▶ _Supplied data_
_ _ _ _ _ _ _
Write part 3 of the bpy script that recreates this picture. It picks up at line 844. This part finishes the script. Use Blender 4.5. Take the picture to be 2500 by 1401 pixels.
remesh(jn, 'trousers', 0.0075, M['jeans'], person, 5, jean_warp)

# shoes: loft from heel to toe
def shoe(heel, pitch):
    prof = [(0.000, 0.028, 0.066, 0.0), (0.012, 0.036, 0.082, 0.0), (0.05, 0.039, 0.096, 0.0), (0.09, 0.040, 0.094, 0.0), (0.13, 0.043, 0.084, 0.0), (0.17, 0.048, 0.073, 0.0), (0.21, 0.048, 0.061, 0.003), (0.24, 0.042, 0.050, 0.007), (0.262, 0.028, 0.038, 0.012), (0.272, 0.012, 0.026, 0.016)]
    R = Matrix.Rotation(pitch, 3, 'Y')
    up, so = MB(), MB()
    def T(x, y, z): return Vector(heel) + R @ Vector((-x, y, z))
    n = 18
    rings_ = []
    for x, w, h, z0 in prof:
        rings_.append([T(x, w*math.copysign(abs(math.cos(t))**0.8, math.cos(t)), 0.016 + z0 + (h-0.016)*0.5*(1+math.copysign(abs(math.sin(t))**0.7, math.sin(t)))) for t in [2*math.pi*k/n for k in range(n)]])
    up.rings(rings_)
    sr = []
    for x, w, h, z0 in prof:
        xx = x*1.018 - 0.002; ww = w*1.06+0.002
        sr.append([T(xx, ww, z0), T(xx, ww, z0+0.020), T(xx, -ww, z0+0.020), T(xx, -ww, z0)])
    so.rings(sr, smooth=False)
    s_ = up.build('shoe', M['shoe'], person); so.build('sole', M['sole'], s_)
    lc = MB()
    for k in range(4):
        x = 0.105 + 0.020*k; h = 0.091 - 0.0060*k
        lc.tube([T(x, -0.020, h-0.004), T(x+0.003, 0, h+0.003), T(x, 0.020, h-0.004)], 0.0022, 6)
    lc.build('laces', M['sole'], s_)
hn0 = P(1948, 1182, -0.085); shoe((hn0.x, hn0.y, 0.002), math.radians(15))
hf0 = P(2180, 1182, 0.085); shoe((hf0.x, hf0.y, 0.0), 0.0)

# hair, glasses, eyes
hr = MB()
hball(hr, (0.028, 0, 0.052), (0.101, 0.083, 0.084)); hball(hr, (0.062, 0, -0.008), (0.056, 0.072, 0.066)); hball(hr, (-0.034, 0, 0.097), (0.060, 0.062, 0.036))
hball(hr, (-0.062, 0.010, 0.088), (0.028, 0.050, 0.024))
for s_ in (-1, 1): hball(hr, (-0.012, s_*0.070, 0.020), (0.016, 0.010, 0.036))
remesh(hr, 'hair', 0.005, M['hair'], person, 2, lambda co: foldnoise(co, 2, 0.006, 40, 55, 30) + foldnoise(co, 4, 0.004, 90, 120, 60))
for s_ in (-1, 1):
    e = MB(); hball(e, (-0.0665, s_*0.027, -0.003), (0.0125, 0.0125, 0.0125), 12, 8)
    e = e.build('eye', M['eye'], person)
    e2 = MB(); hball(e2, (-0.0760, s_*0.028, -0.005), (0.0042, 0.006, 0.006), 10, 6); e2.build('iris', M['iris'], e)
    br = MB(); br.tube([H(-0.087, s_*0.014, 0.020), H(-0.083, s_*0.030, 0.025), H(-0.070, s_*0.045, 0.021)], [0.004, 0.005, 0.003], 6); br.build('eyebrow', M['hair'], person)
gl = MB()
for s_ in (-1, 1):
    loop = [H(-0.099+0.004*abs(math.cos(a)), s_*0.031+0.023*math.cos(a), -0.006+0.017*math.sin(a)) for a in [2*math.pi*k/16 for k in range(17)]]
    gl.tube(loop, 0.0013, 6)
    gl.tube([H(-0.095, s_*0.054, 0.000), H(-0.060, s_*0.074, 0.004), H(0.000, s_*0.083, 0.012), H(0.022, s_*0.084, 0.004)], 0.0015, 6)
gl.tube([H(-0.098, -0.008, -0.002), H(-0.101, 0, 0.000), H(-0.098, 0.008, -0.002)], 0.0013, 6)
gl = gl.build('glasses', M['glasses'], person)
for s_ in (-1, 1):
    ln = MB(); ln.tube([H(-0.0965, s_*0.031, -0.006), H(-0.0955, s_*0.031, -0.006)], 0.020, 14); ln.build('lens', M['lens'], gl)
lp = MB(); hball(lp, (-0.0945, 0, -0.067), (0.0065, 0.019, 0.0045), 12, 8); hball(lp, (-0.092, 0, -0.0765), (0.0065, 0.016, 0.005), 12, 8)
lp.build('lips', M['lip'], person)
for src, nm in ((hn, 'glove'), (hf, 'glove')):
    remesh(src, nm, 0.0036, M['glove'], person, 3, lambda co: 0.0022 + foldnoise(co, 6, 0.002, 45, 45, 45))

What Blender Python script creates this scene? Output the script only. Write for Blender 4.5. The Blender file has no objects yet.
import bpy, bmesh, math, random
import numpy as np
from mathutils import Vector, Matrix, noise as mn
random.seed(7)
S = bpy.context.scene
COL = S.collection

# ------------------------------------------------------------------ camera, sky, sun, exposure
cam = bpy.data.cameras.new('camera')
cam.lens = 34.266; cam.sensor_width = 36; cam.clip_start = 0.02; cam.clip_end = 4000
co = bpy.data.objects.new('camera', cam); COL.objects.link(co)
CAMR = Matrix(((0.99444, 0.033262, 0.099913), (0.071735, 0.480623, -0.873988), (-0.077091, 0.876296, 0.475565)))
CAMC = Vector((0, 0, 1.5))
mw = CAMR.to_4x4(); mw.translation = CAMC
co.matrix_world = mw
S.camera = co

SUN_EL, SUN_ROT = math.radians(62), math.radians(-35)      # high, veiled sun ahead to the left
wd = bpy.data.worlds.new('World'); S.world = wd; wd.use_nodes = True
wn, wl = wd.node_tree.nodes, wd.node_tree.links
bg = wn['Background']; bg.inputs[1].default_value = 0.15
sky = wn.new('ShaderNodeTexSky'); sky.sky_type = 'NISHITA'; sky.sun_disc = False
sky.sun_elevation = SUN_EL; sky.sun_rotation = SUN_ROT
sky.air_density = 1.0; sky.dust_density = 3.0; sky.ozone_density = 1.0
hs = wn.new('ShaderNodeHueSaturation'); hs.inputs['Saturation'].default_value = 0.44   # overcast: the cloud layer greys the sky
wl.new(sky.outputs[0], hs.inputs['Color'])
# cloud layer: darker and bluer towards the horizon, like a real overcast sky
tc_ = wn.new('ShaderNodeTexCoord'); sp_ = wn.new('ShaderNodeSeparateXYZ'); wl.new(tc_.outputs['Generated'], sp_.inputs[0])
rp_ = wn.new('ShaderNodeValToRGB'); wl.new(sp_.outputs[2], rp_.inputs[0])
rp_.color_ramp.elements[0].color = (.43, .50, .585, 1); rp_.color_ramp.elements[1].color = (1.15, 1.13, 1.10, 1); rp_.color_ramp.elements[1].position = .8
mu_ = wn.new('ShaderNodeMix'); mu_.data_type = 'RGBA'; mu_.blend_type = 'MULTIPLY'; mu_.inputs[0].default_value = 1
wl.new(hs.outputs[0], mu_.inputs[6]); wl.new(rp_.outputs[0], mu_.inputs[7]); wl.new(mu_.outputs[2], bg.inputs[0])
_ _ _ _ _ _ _
▶ _Problem requirements_
Give back the opening line of the records above and every line after it, up to and including the one with "hf0 = P(2180, 1182, 0.085);", unchanged.

▶ _Reply_
Write part 3 of the bpy script that recreates this picture. It picks up at line 844. This part finishes the script. Use Blender 4.5. Take the picture to be 2500 by 1401 pixels.
remesh(jn, 'trousers', 0.0075, M['jeans'], person, 5, jean_warp)

# shoes: loft from heel to toe
def shoe(heel, pitch):
    prof = [(0.000, 0.028, 0.066, 0.0), (0.012, 0.036, 0.082, 0.0), (0.05, 0.039, 0.096, 0.0), (0.09, 0.040, 0.094, 0.0), (0.13, 0.043, 0.084, 0.0), (0.17, 0.048, 0.073, 0.0), (0.21, 0.048, 0.061, 0.003), (0.24, 0.042, 0.050, 0.007), (0.262, 0.028, 0.038, 0.012), (0.272, 0.012, 0.026, 0.016)]
    R = Matrix.Rotation(pitch, 3, 'Y')
    up, so = MB(), MB()
    def T(x, y, z): return Vector(heel) + R @ Vector((-x, y, z))
    n = 18
    rings_ = []
    for x, w, h, z0 in prof:
        rings_.append([T(x, w*math.copysign(abs(math.cos(t))**0.8, math.cos(t)), 0.016 + z0 + (h-0.016)*0.5*(1+math.copysign(abs(math.sin(t))**0.7, math.sin(t)))) for t in [2*math.pi*k/n for k in range(n)]])
    up.rings(rings_)
    sr = []
    for x, w, h, z0 in prof:
        xx = x*1.018 - 0.002; ww = w*1.06+0.002
        sr.append([T(xx, ww, z0), T(xx, ww, z0+0.020), T(xx, -ww, z0+0.020), T(xx, -ww, z0)])
    so.rings(sr, smooth=False)
    s_ = up.build('shoe', M['shoe'], person); so.build('sole', M['sole'], s_)
    lc = MB()
    for k in range(4):
        x = 0.105 + 0.020*k; h = 0.091 - 0.0060*k
        lc.tube([T(x, -0.020, h-0.004), T(x+0.003, 0, h+0.003), T(x, 0.020, h-0.004)], 0.0022, 6)
    lc.build('laces', M['sole'], s_)
hn0 = P(1948, 1182, -0.085); shoe((hn0.x, hn0.y, 0.002), math.radians(15))
hf0 = P(2180, 1182, 0.085); shoe((hf0.x, hf0.y, 0.0), 0.0)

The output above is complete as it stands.